Pese a toda la confusión y la dirección reformista, las derrotas y los retrocesos que envuelven a la izquierda revolucionaria, aún hay un campo extenso para la lucha por un nuevo tipo de sociedad, una en la que la emancipación sea su marca distintiva. Por eso, apoyándonos en lo escrito en su libro “La comunidad autoorganizada. Notas para un manifiesto comunero”, por Miguel Mazzeo, podríamos afirmar también: «Cuando los movimientos, las organizaciones, sindicatos y partidos de marras no asumen esos compromisos y se instalan de modo acrítico en el molde de las instituciones pre- existentes (idealizando los formatos contractuales, aceptando la legitimidad estatal como la única o la principal, consintiendo a los canales normativizados de diálogo con el Estado, promoviendo unas formas menguadas de la autoafirmación popular), directa o indirectamente terminan replicando las lógicas y las subjetividades de la política convencional: dirigistas, paternalistas, opresoras, jerarquizantes, mistificadoras, burguesas.
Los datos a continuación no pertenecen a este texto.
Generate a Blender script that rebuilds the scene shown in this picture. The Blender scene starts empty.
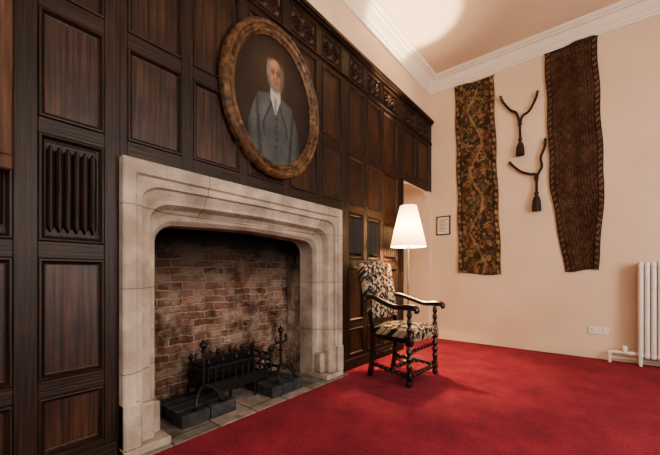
import bpy, math, random
import numpy as np
from mathutils import Vector, Matrix
random.seed(7); np.random.seed(7)
S=bpy.context.scene
COL=S.collection

# ------------------------------------------------------------------ materials
def new_mat(name):
    m=bpy.data.materials.new(name); m.use_nodes=True
    nt=m.node_tree; b=nt.nodes["Principled BSDF"]
    return m,nt,b
def N(nt,t,**k):
    n=nt.nodes.new(t)
    for a,v in k.items(): setattr(n,a,v)
    return n
def ramp(nt,stops):
    r=N(nt,"ShaderNodeValToRGB"); e=r.color_ramp.elements
    while len(e)<len(stops): e.new(0.5)
    for i,(p,c) in enumerate(stops):
        e[i].position=p; e[i].color=(c[0],c[1],c[2],1)
    return r
def coords(nt,scale=(1,1,1)):
    tc=N(nt,"ShaderNodeTexCoord"); mp=N(nt,"ShaderNodeMapping")
    mp.inputs["Scale"].default_value=scale
    nt.links.new(tc.outputs["Object"],mp.inputs["Vector"]); return mp
def noise_mat(name,c1,c2,scale=(1,1,1),ns=5,detail=6,rough=.6,bump=.1,bdist=.01,lo=.3,hi=.7,spec=.5,metal=0,bscale=None,stain=None,stain_amt=.5,joints=None):
    m,nt,b=new_mat(name); mp=coords(nt,scale)
    n=N(nt,"ShaderNodeTexNoise"); n.inputs["Scale"].default_value=ns; n.inputs["Detail"].default_value=detail
    nt.links.new(mp.outputs[0],n.inputs["Vector"])
    r=ramp(nt,[(lo,c1),(hi,c2)]); nt.links.new(n.outputs[0],r.inputs[0])
    out=r.outputs[0]
    if stain:
        mp2=coords(nt); s=N(nt,"ShaderNodeTexNoise"); s.inputs["Scale"].default_value=stain; s.inputs["Detail"].default_value=7; s.inputs["Roughness"].default_value=.65
        nt.links.new(mp2.outputs[0],s.inputs["Vector"]); rs=ramp(nt,[(.35,(1-stain_amt,)*3),(.62,(1,1,1))]); nt.links.new(s.outputs[0],rs.inputs[0])
        mx=N(nt,"ShaderNodeMix",data_type="RGBA",blend_type="MULTIPLY"); mx.inputs[0].default_value=1
        nt.links.new(out,mx.inputs[6]); nt.links.new(rs.outputs[0],mx.inputs[7]); out=mx.outputs[2]
    if joints:
        tc=N(nt,"ShaderNodeTexCoord"); sp=N(nt,"ShaderNodeSeparateXYZ"); nt.links.new(tc.outputs["Object"],sp.inputs[0])
        cb=N(nt,"ShaderNodeCombineXYZ"); nt.links.new(sp.outputs[1],cb.inputs[0]); nt.links.new(sp.outputs[2],cb.inputs[1])
        br=N(nt,"ShaderNodeTexBrick"); br.inputs["Scale"].default_value=1; br.inputs["Brick Width"].default_value=joints[0]; br.inputs["Row Height"].default_value=joints[1]; br.inputs["Mortar Size"].default_value=.003; br.offset=.5
        br.inputs["Color1"].default_value=(1,1,1,1); br.inputs["Color2"].default_value=(.86,.85,.83,1); br.inputs["Mortar"].default_value=(.5,.46,.42,1)
        nt.links.new(cb.outputs[0],br.inputs["Vector"])
        mx=N(nt,"ShaderNodeMix",data_type="RGBA",blend_type="MULTIPLY"); mx.inputs[0].default_value=1
        nt.links.new(out,mx.inputs[6]); nt.links.new(br.outputs[0],mx.inputs[7]); out=mx.outputs[2]
    nt.links.new(out,b.inputs["Base Color"])
    b.inputs["Roughness"].default_value=rough; b.inputs["Metallic"].default_value=metal
    b.inputs["Specular IOR Level"].default_value=spec
    if bump:
        n2=n
        if bscale:
            n2=N(nt,"ShaderNodeTexNoise"); n2.inputs["Scale"].default_value=bscale; n2.inputs["Detail"].default_value=5
            nt.links.new(mp.outputs[0],n2.inputs["Vector"])
        bp=N(nt,"ShaderNodeBump"); bp.inputs["Strength"].default_value=bump; bp.inputs["Distance"].default_value=bdist
        nt.links.new(n2.outputs[0],bp.inputs["Height"]); nt.links.new(bp.outputs[0],b.inputs["Normal"])
    return m
WD=(.006,.003,.0019); WL=(.050,.022,.0115)
m_woodv=noise_mat("oak_vertical",WD,WL,(30,30,1.1),3,10,.5,.5,.005,.32,.74,.35,stain=2.2)
m_woodh=noise_mat("oak_horizontal",WD,WL,(30,1.1,30),3,10,.5,.5,.005,.32,.74,.35,stain=2.2)
m_woodp=noise_mat("oak_panel",(.009,.0042,.0024),(.088,.036,.018),(24,24,.8),2.6,12,.45,.45,.004,.33,.74,.4,stain=3.2,stain_amt=.6)
m_woodold=noise_mat("oak_worn",(.04,.020,.012),(.12,.06,.035),(16,16,1),3,8,.6,.2,.003,spec=.2)
m_plaster=noise_mat("plaster_cream",(.62,.475,.345),(.69,.54,.40),(1,1,1),1.6,5,.85,.08,.01,.3,.7,.2,bscale=9)
m_ceil=noise_mat("plaster_ceiling",(.70,.54,.40),(.74,.58,.44),(1,1,1),1.2,3,.9,.03,.01,spec=.2)
m_cornice=noise_mat("cornice_white",(.72,.64,.54),(.77,.69,.59),(1,1,1),3,3,.7,0,spec=.3)
m_white=noise_mat("white_paint",(.70,.65,.58),(.76,.71,.64),(1,1,1),4,3,.45,0)
m_stone=noise_mat("limestone",(.29,.235,.185),(.53,.45,.37),(1,1,1),6,12,.88,.5,.012,.28,.68,.15,bscale=55,stain=2.4,stain_amt=.3,joints=(1.15,.46))
m_iron=noise_mat("cast_iron",(.006,.006,.007),(.022,.021,.022),(1,1,1),30,4,.5,.2,.003,metal=.5)
m_black=noise_mat("dark_bricks",(.010,.011,.013),(.045,.046,.05),(1,1,1),14,6,.65,.3,.006)
m_chairwood=noise_mat("ebonised_wood",(.006,.0035,.003),(.022,.011,.008),(1,1,1),14,5,.3,.05,.002,spec=.6)
m_gilt=noise_mat("aged_gilt",(.04,.020,.010),(.24,.13,.06),(1,1,1),26,7,.5,.5,.006,.32,.72,metal=.2,stain=7,stain_amt=.6)
m_rope=noise_mat("cord_dark",(.012,.006,.005),(.045,.022,.015),(1,1,1),60,3,.8,.4,.004)
m_brass=noise_mat("brass",(.20,.15,.09),(.38,.30,.2),(1,1,1),20,3,.3,0,metal=.9)
m_paper=noise_mat("paper",(.60,.52,.38),(.75,.68,.55),(1,1,9),9,2,.8,0)
m_dark=noise_mat("soot",(.003,.003,.003),(.012,.010,.009),(1,1,1),5,3,.95,0)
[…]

Caen en el isomorfismo institucional. Se desconectan de la potencia plebeya-popular. Reafirman la misma institucionalidad que los limita y subyuga. De este modo, reproducen las jerarquías establecidas por el capital y apuntalan las significaciones dominantes y auspician el corporativismo subalterno, el asociativismo precarizador, el cooperativismo patronal, entre otras formas de gestión de la explotación y la pobreza y de ‘gobernanza neoliberal’. Renuncian así a la radicalización política y a todo proyecto transformador, y se centran de manera excluyente en las funciones tendientes a ensanchar el campo de negociación de las condiciones de explotación». En ello reside la mejor definición de la conciencia y de la conducta de quienes aspiran a crear las condiciones adecuadas para un modelo civilizatorio de nuevo tipo; además de permitir que la Revolución sea algo más allá, o una simple referencia, de la izquierda.